[Recorded data]
_ _ _
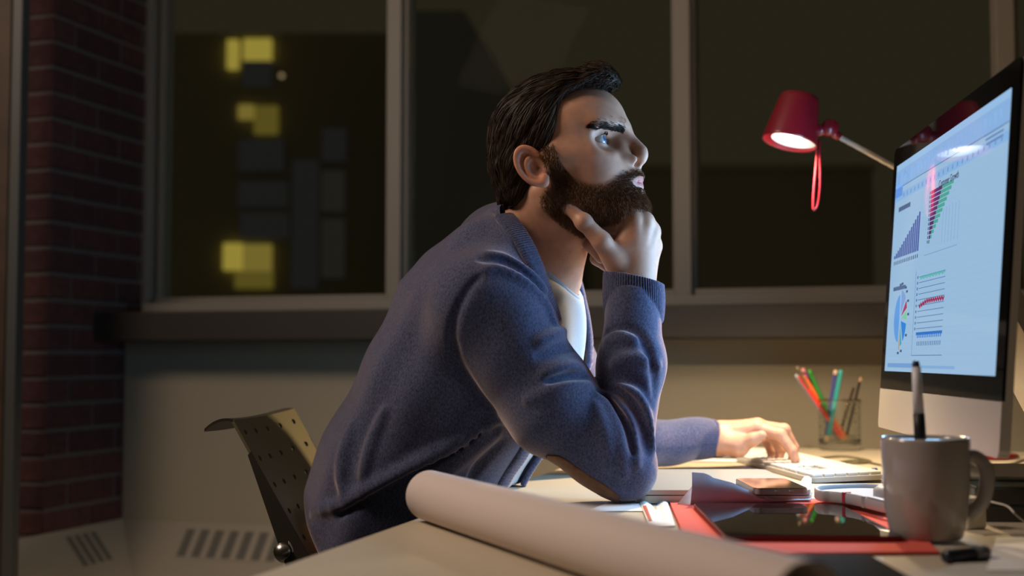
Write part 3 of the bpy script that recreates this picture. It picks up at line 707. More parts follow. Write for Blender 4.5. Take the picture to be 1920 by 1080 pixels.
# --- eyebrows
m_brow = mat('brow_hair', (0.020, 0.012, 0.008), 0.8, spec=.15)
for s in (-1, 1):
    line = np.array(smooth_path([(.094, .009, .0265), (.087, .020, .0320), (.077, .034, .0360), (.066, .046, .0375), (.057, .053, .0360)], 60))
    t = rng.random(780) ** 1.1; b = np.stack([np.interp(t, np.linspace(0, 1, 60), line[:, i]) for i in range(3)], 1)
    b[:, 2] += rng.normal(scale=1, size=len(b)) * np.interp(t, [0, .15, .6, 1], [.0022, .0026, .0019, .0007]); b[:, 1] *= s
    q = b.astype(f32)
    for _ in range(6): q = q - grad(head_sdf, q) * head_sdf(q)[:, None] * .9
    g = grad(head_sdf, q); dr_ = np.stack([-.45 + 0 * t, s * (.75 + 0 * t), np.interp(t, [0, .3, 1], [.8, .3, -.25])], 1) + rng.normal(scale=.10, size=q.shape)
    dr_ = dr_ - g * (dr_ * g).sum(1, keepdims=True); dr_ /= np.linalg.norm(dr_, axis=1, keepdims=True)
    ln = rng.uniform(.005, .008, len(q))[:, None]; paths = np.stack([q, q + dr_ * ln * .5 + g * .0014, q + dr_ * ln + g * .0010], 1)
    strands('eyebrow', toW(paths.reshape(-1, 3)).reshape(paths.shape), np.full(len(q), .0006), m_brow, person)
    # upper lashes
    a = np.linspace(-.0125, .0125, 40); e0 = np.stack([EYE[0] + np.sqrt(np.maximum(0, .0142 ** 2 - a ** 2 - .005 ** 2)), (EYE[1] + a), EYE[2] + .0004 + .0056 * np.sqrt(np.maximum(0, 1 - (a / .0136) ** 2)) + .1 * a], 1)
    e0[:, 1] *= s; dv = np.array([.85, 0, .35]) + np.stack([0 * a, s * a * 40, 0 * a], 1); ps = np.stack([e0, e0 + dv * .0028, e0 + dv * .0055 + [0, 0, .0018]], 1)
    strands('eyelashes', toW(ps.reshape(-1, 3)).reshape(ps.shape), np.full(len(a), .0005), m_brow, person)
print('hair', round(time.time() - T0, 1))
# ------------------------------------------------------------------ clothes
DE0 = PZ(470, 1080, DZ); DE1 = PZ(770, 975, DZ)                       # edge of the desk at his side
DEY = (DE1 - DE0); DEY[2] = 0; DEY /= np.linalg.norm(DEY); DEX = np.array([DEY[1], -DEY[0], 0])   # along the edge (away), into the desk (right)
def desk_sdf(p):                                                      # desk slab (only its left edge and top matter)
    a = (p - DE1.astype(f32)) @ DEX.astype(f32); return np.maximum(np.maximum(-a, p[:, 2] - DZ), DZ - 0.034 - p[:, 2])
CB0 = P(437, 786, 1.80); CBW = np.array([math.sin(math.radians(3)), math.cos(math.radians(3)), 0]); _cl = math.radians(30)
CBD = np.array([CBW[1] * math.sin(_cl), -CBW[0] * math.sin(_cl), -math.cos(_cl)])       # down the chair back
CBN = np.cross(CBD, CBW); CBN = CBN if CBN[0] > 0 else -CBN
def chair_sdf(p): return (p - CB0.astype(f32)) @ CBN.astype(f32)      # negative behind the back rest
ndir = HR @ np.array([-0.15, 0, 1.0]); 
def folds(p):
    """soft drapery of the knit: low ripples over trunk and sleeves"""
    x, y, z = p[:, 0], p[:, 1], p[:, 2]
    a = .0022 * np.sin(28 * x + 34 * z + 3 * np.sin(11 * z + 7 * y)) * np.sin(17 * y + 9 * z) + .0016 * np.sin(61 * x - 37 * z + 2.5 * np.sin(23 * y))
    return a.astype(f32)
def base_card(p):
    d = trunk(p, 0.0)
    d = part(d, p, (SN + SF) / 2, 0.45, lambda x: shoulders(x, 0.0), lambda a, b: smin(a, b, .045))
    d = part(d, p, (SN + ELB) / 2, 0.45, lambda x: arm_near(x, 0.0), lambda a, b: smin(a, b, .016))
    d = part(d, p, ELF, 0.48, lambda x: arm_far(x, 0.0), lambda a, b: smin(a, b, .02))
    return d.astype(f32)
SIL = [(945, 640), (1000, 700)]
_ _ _
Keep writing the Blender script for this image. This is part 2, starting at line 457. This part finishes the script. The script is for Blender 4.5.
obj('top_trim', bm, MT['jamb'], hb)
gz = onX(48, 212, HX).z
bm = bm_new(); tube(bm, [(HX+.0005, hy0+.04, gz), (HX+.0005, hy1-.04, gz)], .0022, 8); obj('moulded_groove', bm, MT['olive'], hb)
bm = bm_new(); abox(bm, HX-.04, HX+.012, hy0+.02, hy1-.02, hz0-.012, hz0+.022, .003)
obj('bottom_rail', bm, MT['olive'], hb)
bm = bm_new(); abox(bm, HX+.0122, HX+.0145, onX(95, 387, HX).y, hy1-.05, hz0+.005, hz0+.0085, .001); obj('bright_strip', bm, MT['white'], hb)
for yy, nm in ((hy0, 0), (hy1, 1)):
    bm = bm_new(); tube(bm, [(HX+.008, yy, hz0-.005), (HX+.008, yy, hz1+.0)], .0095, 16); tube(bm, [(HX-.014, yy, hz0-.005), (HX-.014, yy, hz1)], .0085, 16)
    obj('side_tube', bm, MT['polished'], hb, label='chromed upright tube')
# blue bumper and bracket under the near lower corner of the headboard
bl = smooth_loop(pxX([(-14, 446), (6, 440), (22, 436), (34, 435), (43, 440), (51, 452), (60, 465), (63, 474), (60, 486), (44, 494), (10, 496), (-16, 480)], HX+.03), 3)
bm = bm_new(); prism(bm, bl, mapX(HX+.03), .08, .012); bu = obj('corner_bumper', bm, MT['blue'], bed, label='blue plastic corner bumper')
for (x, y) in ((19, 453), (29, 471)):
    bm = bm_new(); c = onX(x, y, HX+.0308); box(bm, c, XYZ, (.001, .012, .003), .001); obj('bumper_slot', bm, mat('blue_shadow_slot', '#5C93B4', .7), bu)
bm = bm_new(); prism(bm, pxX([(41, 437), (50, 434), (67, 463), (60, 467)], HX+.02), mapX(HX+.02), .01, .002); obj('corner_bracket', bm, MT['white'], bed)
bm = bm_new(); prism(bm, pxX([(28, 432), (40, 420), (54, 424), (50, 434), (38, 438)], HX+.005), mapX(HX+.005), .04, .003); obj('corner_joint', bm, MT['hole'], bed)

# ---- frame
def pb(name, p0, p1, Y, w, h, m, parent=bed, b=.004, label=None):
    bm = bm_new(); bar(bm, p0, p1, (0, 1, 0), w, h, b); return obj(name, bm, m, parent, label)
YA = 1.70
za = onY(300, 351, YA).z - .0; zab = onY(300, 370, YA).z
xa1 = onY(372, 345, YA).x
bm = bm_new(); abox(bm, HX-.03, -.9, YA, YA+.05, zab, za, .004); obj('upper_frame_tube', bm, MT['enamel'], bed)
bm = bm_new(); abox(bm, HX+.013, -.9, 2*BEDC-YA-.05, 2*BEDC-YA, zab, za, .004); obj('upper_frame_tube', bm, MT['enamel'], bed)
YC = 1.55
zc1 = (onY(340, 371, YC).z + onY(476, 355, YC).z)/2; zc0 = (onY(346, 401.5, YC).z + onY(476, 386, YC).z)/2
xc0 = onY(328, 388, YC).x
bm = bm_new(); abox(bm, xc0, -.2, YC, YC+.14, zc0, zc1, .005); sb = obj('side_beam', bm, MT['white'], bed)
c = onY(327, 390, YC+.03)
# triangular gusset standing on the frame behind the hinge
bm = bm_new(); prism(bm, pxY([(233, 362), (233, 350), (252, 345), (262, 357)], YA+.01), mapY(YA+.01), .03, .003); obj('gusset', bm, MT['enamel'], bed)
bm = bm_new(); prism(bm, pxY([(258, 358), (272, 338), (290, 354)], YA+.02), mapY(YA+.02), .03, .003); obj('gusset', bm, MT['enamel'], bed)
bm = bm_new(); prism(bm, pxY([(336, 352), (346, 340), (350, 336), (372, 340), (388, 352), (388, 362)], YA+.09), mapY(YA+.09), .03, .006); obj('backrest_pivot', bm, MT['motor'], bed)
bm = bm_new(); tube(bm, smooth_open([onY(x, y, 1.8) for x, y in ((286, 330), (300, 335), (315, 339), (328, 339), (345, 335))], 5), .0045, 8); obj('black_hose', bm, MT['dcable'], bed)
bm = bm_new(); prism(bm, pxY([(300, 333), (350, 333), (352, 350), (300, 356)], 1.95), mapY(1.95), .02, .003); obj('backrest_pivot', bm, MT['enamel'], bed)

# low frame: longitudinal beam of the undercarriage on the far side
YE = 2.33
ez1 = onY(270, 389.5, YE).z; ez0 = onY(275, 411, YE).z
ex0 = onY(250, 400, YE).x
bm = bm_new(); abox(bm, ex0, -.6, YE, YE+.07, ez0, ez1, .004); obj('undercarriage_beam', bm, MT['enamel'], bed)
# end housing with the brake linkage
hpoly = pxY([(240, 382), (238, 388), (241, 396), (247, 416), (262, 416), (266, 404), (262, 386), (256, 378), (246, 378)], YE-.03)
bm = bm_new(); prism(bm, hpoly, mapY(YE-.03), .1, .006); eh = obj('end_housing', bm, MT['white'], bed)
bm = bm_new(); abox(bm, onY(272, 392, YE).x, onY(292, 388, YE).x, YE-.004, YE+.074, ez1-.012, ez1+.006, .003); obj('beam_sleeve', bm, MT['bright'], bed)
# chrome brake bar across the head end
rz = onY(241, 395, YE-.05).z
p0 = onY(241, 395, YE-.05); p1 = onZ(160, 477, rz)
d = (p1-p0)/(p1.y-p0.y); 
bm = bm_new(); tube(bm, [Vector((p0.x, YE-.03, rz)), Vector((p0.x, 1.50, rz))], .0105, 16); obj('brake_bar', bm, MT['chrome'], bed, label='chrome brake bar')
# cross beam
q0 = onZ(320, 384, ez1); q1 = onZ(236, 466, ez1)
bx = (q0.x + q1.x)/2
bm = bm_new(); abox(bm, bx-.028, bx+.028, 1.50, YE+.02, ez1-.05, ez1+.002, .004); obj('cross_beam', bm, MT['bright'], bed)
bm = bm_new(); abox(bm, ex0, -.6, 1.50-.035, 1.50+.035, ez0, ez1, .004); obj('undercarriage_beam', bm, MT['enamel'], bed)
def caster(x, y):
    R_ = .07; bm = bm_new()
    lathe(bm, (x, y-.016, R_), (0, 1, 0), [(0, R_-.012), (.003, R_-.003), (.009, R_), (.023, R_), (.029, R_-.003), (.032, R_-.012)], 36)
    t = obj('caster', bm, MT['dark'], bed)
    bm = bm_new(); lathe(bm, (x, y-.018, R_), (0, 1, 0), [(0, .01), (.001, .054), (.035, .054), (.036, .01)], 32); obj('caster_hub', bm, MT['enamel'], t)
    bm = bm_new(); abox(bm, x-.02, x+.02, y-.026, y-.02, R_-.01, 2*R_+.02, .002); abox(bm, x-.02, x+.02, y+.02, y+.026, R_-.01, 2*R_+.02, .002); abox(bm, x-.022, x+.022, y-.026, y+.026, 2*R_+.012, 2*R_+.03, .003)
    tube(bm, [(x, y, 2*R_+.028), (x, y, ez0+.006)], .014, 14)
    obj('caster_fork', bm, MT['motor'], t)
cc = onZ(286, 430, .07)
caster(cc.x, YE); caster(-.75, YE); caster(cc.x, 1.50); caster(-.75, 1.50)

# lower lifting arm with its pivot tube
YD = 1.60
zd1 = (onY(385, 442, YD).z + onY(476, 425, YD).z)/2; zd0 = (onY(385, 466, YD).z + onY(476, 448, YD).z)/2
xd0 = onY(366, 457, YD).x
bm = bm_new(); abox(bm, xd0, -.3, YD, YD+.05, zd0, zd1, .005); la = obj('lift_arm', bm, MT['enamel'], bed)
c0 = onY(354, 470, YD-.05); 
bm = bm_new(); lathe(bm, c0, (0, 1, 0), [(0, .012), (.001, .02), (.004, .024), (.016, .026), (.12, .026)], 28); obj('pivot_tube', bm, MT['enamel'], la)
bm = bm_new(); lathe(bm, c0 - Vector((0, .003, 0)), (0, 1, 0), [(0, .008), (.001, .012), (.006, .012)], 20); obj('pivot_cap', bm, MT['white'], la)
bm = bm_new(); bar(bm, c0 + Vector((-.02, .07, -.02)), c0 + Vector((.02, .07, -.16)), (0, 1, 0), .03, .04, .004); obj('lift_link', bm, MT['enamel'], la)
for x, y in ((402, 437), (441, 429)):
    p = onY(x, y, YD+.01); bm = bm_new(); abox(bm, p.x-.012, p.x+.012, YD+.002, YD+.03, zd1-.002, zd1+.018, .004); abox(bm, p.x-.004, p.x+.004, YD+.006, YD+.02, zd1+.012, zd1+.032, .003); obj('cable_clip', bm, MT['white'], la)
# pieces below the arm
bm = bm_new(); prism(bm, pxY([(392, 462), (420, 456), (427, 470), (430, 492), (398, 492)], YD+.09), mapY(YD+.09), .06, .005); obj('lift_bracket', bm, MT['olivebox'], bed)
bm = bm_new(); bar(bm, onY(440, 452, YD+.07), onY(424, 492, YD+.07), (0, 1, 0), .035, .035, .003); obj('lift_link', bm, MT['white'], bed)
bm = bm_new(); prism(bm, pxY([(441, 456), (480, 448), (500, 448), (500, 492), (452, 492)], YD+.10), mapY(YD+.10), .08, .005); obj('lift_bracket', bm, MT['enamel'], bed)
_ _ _
[Task prompt] Looking back at the lines above, state how many contain the word "Blender", and supply nothing besides the number.

[Result of the exercise] 2